_SET TASK_. Repeat the full listing, word for word.

_INFORMATION SUPPLIED_.
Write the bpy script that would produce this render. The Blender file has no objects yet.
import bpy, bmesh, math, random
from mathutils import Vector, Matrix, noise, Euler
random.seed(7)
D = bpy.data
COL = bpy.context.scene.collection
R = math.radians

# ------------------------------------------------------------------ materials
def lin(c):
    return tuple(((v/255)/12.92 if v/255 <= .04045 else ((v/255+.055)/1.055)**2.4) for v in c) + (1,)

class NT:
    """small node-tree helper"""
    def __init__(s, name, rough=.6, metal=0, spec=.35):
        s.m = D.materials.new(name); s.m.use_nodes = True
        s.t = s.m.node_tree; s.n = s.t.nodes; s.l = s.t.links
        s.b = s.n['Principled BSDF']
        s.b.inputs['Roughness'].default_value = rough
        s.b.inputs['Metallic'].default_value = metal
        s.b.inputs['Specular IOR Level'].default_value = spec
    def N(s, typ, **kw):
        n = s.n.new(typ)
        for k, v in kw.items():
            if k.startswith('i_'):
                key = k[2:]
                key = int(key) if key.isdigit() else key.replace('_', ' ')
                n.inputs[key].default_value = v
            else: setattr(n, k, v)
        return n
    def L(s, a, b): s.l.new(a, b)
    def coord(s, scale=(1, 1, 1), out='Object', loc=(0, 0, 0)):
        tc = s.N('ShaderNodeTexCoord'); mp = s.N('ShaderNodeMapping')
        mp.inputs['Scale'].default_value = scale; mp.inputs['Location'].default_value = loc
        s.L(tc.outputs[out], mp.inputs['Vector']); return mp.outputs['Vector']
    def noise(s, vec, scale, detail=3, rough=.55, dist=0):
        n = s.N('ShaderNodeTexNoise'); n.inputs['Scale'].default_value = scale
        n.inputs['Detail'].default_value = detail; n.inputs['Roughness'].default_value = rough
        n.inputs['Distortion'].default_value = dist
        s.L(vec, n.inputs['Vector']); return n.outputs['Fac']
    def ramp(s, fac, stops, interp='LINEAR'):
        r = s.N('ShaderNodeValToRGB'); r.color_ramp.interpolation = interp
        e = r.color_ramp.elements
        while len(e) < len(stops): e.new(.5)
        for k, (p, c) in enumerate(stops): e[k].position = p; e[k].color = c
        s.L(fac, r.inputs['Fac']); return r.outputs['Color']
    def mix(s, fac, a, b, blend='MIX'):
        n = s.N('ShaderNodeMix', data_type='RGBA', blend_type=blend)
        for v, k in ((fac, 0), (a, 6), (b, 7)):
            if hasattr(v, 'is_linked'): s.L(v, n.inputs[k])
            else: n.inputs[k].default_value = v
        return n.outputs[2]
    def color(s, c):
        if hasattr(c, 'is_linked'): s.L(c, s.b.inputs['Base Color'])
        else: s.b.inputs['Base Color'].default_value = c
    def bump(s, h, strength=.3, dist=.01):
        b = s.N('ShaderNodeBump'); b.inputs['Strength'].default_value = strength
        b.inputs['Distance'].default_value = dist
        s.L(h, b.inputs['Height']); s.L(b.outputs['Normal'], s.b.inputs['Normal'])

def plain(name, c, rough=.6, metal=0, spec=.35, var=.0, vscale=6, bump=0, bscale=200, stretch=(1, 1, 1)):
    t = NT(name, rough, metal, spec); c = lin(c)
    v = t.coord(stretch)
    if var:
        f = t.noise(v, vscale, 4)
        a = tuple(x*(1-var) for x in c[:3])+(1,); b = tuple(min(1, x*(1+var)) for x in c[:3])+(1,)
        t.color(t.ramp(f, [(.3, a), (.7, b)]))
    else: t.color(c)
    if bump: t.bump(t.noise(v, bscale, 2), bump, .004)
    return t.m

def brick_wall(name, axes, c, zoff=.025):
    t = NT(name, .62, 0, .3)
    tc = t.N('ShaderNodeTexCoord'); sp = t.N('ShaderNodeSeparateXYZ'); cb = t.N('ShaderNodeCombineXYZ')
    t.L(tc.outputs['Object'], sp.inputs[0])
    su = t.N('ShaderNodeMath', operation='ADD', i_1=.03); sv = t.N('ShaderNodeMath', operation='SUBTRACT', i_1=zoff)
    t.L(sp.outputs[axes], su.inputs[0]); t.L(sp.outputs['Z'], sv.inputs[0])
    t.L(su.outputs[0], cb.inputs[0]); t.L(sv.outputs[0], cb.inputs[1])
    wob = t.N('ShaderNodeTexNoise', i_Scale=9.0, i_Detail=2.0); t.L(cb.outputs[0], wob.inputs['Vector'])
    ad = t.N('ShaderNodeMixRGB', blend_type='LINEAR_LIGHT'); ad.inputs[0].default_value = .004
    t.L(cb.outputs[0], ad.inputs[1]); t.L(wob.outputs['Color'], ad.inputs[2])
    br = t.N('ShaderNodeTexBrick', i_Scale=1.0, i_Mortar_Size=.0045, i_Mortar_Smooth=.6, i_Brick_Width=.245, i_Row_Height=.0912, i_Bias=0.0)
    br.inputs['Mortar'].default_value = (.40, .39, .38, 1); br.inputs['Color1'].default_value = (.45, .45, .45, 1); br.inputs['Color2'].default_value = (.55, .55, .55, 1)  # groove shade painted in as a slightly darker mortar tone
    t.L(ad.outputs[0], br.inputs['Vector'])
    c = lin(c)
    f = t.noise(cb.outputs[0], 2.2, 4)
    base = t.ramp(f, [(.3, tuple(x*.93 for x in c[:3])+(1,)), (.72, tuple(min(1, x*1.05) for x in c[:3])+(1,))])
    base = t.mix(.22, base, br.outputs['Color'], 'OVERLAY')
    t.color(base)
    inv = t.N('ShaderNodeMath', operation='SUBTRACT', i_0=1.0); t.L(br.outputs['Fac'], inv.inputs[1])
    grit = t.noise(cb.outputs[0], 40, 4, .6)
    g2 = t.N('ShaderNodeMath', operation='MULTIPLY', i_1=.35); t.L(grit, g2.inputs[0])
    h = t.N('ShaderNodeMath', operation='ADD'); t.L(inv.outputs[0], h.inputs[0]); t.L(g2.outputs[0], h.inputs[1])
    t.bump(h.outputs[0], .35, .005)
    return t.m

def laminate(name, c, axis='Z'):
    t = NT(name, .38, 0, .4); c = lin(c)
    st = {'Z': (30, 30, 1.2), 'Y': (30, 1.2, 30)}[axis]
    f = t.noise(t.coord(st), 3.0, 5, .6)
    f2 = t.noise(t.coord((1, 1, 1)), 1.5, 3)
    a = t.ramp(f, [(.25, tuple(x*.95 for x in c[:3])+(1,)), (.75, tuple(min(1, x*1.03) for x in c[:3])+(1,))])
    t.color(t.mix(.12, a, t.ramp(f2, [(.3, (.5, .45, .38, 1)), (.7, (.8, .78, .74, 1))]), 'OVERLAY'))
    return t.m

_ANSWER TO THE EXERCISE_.
Write the bpy script that would produce this render. The Blender file has no objects yet.
import bpy, bmesh, math, random
from mathutils import Vector, Matrix, noise, Euler
random.seed(7)
D = bpy.data
COL = bpy.context.scene.collection
R = math.radians

# ------------------------------------------------------------------ materials
def lin(c):
    return tuple(((v/255)/12.92 if v/255 <= .04045 else ((v/255+.055)/1.055)**2.4) for v in c) + (1,)

class NT:
    """small node-tree helper"""
    def __init__(s, name, rough=.6, metal=0, spec=.35):
        s.m = D.materials.new(name); s.m.use_nodes = True
        s.t = s.m.node_tree; s.n = s.t.nodes; s.l = s.t.links
        s.b = s.n['Principled BSDF']
        s.b.inputs['Roughness'].default_value = rough
        s.b.inputs['Metallic'].default_value = metal
        s.b.inputs['Specular IOR Level'].default_value = spec
    def N(s, typ, **kw):
        n = s.n.new(typ)
        for k, v in kw.items():
            if k.startswith('i_'):
                key = k[2:]
                key = int(key) if key.isdigit() else key.replace('_', ' ')
                n.inputs[key].default_value = v
            else: setattr(n, k, v)
        return n
    def L(s, a, b): s.l.new(a, b)
    def coord(s, scale=(1, 1, 1), out='Object', loc=(0, 0, 0)):
        tc = s.N('ShaderNodeTexCoord'); mp = s.N('ShaderNodeMapping')
        mp.inputs['Scale'].default_value = scale; mp.inputs['Location'].default_value = loc
        s.L(tc.outputs[out], mp.inputs['Vector']); return mp.outputs['Vector']
    def noise(s, vec, scale, detail=3, rough=.55, dist=0):
        n = s.N('ShaderNodeTexNoise'); n.inputs['Scale'].default_value = scale
        n.inputs['Detail'].default_value = detail; n.inputs['Roughness'].default_value = rough
        n.inputs['Distortion'].default_value = dist
        s.L(vec, n.inputs['Vector']); return n.outputs['Fac']
    def ramp(s, fac, stops, interp='LINEAR'):
        r = s.N('ShaderNodeValToRGB'); r.color_ramp.interpolation = interp
        e = r.color_ramp.elements
        while len(e) < len(stops): e.new(.5)
        for k, (p, c) in enumerate(stops): e[k].position = p; e[k].color = c
        s.L(fac, r.inputs['Fac']); return r.outputs['Color']
    def mix(s, fac, a, b, blend='MIX'):
        n = s.N('ShaderNodeMix', data_type='RGBA', blend_type=blend)
        for v, k in ((fac, 0), (a, 6), (b, 7)):
            if hasattr(v, 'is_linked'): s.L(v, n.inputs[k])
            else: n.inputs[k].default_value = v
        return n.outputs[2]
    def color(s, c):
        if hasattr(c, 'is_linked'): s.L(c, s.b.inputs['Base Color'])
        else: s.b.inputs['Base Color'].default_value = c
    def bump(s, h, strength=.3, dist=.01):
        b = s.N('ShaderNodeBump'); b.inputs['Strength'].default_value = strength
        b.inputs['Distance'].default_value = dist
        s.L(h, b.inputs['Height']); s.L(b.outputs['Normal'], s.b.inputs['Normal'])

def plain(name, c, rough=.6, metal=0, spec=.35, var=.0, vscale=6, bump=0, bscale=200, stretch=(1, 1, 1)):
    t = NT(name, rough, metal, spec); c = lin(c)
    v = t.coord(stretch)
    if var:
        f = t.noise(v, vscale, 4)
        a = tuple(x*(1-var) for x in c[:3])+(1,); b = tuple(min(1, x*(1+var)) for x in c[:3])+(1,)
        t.color(t.ramp(f, [(.3, a), (.7, b)]))
    else: t.color(c)
    if bump: t.bump(t.noise(v, bscale, 2), bump, .004)
    return t.m

def brick_wall(name, axes, c, zoff=.025):
    t = NT(name, .62, 0, .3)
    tc = t.N('ShaderNodeTexCoord'); sp = t.N('ShaderNodeSeparateXYZ'); cb = t.N('ShaderNodeCombineXYZ')
    t.L(tc.outputs['Object'], sp.inputs[0])
    su = t.N('ShaderNodeMath', operation='ADD', i_1=.03); sv = t.N('ShaderNodeMath', operation='SUBTRACT', i_1=zoff)
    t.L(sp.outputs[axes], su.inputs[0]); t.L(sp.outputs['Z'], sv.inputs[0])
    t.L(su.outputs[0], cb.inputs[0]); t.L(sv.outputs[0], cb.inputs[1])
    wob = t.N('ShaderNodeTexNoise', i_Scale=9.0, i_Detail=2.0); t.L(cb.outputs[0], wob.inputs['Vector'])
    ad = t.N('ShaderNodeMixRGB', blend_type='LINEAR_LIGHT'); ad.inputs[0].default_value = .004
    t.L(cb.outputs[0], ad.inputs[1]); t.L(wob.outputs['Color'], ad.inputs[2])
    br = t.N('ShaderNodeTexBrick', i_Scale=1.0, i_Mortar_Size=.0045, i_Mortar_Smooth=.6, i_Brick_Width=.245, i_Row_Height=.0912, i_Bias=0.0)
    br.inputs['Mortar'].default_value = (.40, .39, .38, 1); br.inputs['Color1'].default_value = (.45, .45, .45, 1); br.inputs['Color2'].default_value = (.55, .55, .55, 1)  # groove shade painted in as a slightly darker mortar tone
    t.L(ad.outputs[0], br.inputs['Vector'])
    c = lin(c)
    f = t.noise(cb.outputs[0], 2.2, 4)
    base = t.ramp(f, [(.3, tuple(x*.93 for x in c[:3])+(1,)), (.72, tuple(min(1, x*1.05) for x in c[:3])+(1,))])
    base = t.mix(.22, base, br.outputs['Color'], 'OVERLAY')
    t.color(base)
    inv = t.N('ShaderNodeMath', operation='SUBTRACT', i_0=1.0); t.L(br.outputs['Fac'], inv.inputs[1])
    grit = t.noise(cb.outputs[0], 40, 4, .6)
    g2 = t.N('ShaderNodeMath', operation='MULTIPLY', i_1=.35); t.L(grit, g2.inputs[0])
    h = t.N('ShaderNodeMath', operation='ADD'); t.L(inv.outputs[0], h.inputs[0]); t.L(g2.outputs[0], h.inputs[1])
    t.bump(h.outputs[0], .35, .005)
    return t.m

def laminate(name, c, axis='Z'):
    t = NT(name, .38, 0, .4); c = lin(c)
    st = {'Z': (30, 30, 1.2), 'Y': (30, 1.2, 30)}[axis]
    f = t.noise(t.coord(st), 3.0, 5, .6)
    f2 = t.noise(t.coord((1, 1, 1)), 1.5, 3)
    a = t.ramp(f, [(.25, tuple(x*.95 for x in c[:3])+(1,)), (.75, tuple(min(1, x*1.03) for x in c[:3])+(1,))])
    t.color(t.mix(.12, a, t.ramp(f2, [(.3, (.5, .45, .38, 1)), (.7, (.8, .78, .74, 1))]), 'OVERLAY'))
    return t.m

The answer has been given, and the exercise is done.